De plus, je pense que malgré le faible nombre de challengers, la compétition sera de très haut niveau. Luna Rossa ‘Prada’ et Emirates Team New Zealand sont deux adversaires redoutables, réunissant des marins très expérimentés. Et quant à ORACLE TEAM USA, si on a la chance de les défier, il faut effectivement s’y prendre dès maintenant !’

En 2013, ce sera la première fois que la France sera absente des sélections de challengers depuis 1970. Quelles sont d’après vous les raisons de cette absence ?

J.C : ‘C’est évidemment une grosse déception car la France a toujours été présente depuis 40 ans. De plus, pour une fois que la Coupe se dispute en multicoque, avec toutes les compétences françaises que compte ce milieu, la France aurait pu tirer son épingle du jeu avec une équipe gagnante. J’espère que des leçons serviront pour la 35ème édition.

T.F : ‘Je l’avais prédit il y a quelques mois, on paye la division et la dispersion des énergies en France. Les gens auraient mieux fait de maîtriser leur égos, de s’asseoir autour d’une table et de discuter. Le contexte économique n’est évidemment pas favorable, en voile en particulier. Tout n’est pas perdu car en fonction du prochain vainqueur, peut-être que la prochaine Coupe se disputera de nouveau à bord de multicoques.

L’AC72 d’Artemis Racing vient tout juste d’arriver par cargo à San Francisco depuis Valencia, en Espagne, là où était basée Artemis Racing jusqu’au mois dernier. Quelles sont les prochaines étapes du développement ?

T.F : ‘La plateforme de l’AC72 est arrivée le 21 août, il y a encore beaucoup de travail à boucler dessus. L’aile est toujours en cours de réparation suite à notre incident en Espagne, avec une partie ici et une autre à Valencia. Le puzzle devrait cependant être reconstitué rapidement afin que l’on puisse emmagasiner le plus d’information possible.

Avez-vous des appréhension quant à l’AC72 : 11 équipiers à bord, est-ce suffisant, qu’en est-il du risque de chavirage ?

J.C. : ‘Il est normal et sain d’avoir de l’appréhension vis-à-vis des AC72 mais je pense que très vite on va s’apercevoir que ce sont avant tout des multicoques similaires à ceux sur lesquels on a beaucoup navigué. Lorsque j’avais participé à The Race en 2000-01 avec Bruno Peyron (patron d’Energy Team) à bord de multis géants, personne n’y croyait.
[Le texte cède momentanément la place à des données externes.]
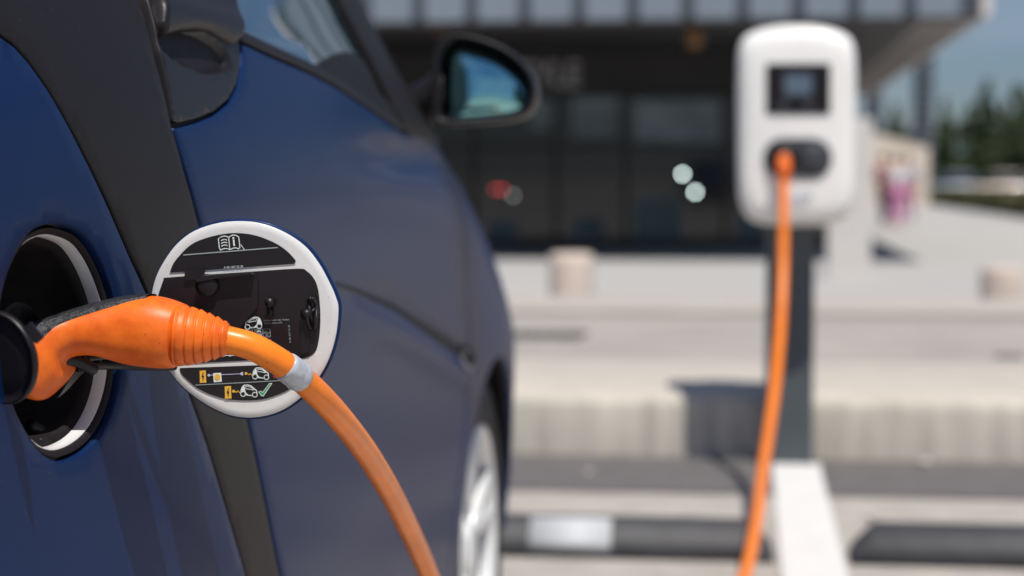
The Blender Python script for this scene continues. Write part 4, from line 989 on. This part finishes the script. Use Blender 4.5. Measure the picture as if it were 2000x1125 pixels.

On va se familiariser avec ce nouveau support de la manière la plus ‘crescendo’ possible.

Quelles sont vos premières impressions concernant San Francisco et le plan d’eau, situé entre le célèbre pont du Golden Gate et la prison d’Alcatraz ?

T.F : ‘Je suis certain que le grand spectacle sera au rendez-vous lors des régates de l’année prochaine qui se disputeront sur les AC72 à bord desquels on aura je l’espère bien pris nos marques, surtout avec les conditions musclées typiques de la Baie’.

Propos recueillis par Chloe Daycard à San Francisco.

Palmarès :

Thierry Fouchier, 43 ans, marié, 2 filles, vit à Marseille.

  • 4ème campagne dans l’America’s Cup
  • 2010 Vainqueur de la 33ème America’s Cup BMW Oracle Racing. Tout premier Français à la remporter
  • 2007 avec Victory Challenge (régleur de spinnaker)
  • 2000 avec 6ème Sens (avec Julien Cressant)
  • 2001 Champion de France de match racing aux côtés de Bertrand Pacé
  • 1991 Vainqueur de l’Admiral’s Cup avec Corum
  • Présent sur circuits internationaux de l’Audi Medcup avec All4One et sur celui des Extreme 40 Sailing Series à bord du catamaran Groupe Edmond de Rothschild.

Julien Cressant, 39 ans, marié, 1 garçon, vit à Nice.

  • 4ème campagne dans l’America’s Cup
  • 2008-09 Team Origin, pied de mât (équipe britannique seulement présente sur le circuit des Louis Vuitton Trophy)
  • 2007 BMW Oracle Racing, pied de mât.
  • 2003 Le Défi Areva, pied de mât.
  • 2000 6° SENS Le Defi, pied de mât (avec Thierry Fouchier).
  • 1998 Record de la traversée de l’Atlantique en monocoque sur Marie-Cha III
  • Quatre saisons en trimaran 60 pieds sur le circuit Orma.